E, para completar o quadro, já se tem o conflito judicial entre Sabesp e Prefeitura de São Paulo, para definir a quem cabe planejar e controlar o abastecimento de água na cidade.
Não é um privilégio paulistano. Também o Congresso Nacional não define a política nacional de saneamento básico - que o Ministério das Cidades ainda quer modificar. Os conflitos nessa área são da mesma forma numerosos, principalmente a definição de "titularidade da concessão" nas regiões metropolitanas, onde os sistemas de água e esgotos em geral são interligados. A titularidade é das empresas estaduais ou dos municípios? A disputa acirrada não é apenas por causa do poder político, mas também porque deter a concessão pode significar muito dinheiro se houver privatização dos serviços (embora nesse caso se pergunte quem vai pagar pela implantação dos serviços - principalmente redes de coleta e estações de tratamento de esgotos - em áreas pobres, que não suportam tarifas mais altas, que ocorrem no mundo todo com as privatizações).
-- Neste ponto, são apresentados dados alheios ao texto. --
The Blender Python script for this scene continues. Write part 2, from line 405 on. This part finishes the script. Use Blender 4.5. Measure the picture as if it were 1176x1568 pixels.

A ANA tem caminhado para uma solução provisória, que é pagar pelo tratamento de esgotos. Segundo seu presidente, Jerson Kelman, é melhor do que financiar obras, porque nestas as empreiteiras costumam impor custos maiores e desnecessários (entrevista ao Jornal do Meio Ambiente, outubro de 2003). Já procedeu assim em 34 cidades, a um custo de R$ 78 milhões. Importante, mas apenas uns nove milésimos do que o Ministério das Cidades calcula ser necessário gastar por ano (quase R$ 9 bilhões) para "universalizar" os serviços de água e esgotos em 20 anos.
Nessa área dos recursos hídricos, ainda haveria muito a discutir - como a anunciada decisão de partir para a transposição das águas do Rio São Francisco ou o projeto de construção da Hidrelétrica de Marabá, extremamente problemático para toda a chamada região do Bico do Papagaio. Mas ficam para outra hora. E, de qualquer forma, os problemas colocados à mesa já são massa indigesta.